Look at the AAUP annual reports. While Pitt's salaries used to be far higher than Temple's, ours have caught up and are now surpassing Pitt's. As for Philadelphia's higher living costs, we'll remember that for our next contract negotiations.

Size of faculty:

There has been minor fluctuation year to year but no attrition. If you want all of the numbers, just ask me or contact Temple's provost directly. The planned downsizing of the faculty (mentioned in the Philadelphia Inquirer article cited by Brumble) has not happened — because we opposed it.

Teaching loads:

They are increasing, but Temple's problems are not unique. Even private, non-union universities are retrenching and increasing teaching loads. Pennsylvania State Rep. John Lawless (R) has been in the limelight for wanting to legislate 12 credit hours teaching per semester for 80 percent of the full-time faculty — at Pitt, too. Pressures on higher education are everywhere. Our union contract protects against excessive increases (even those Rep. Lawless would legislate) and promotes fairness.

Library staff:

We represent the professional librarians, and there has been no staff cut there.

Stereotypes:

Far from being a "faculty union bureaucrat," I am a regular faculty member. I teach every semester, plus most summers. I serve in the Faculty Senate and on departmental and collegiate committees. Our union is a democracy; my fellow officers and I are elected by our peers.

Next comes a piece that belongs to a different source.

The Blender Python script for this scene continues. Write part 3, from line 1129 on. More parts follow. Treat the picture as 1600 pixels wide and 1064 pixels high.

Professor Perloff contradicts Massey and Brumble. He criticizes us for NOT doing what they say unions always do, taking money and ignoring academic needs. We rejected the downsizing plan, of which one element was the severance bonus/early retirement program. We wanted tenure-track replacement faculty to be hired because of our concern for the quality and integrity of academic programs. Perloff complains that the union would not obtain benefits for one group of faculty but ignores the damage that the sudden loss of dozens of faculty would create.

The real point is this:

Don't criticize Pitt's administration and then reject the vehicle for change. Without collective bargaining the alternative is to grumble and let the administration have its way, buying off a few faculty here and there. The only way to ensure that faculty will have an effective, collegial, democratic voice is through an organization that has recognized legal standing — a faculty union. Faculty at Temple made that choice 23 years ago; faculty at Pitt have a chance to make it now, by supporting the United Faculty.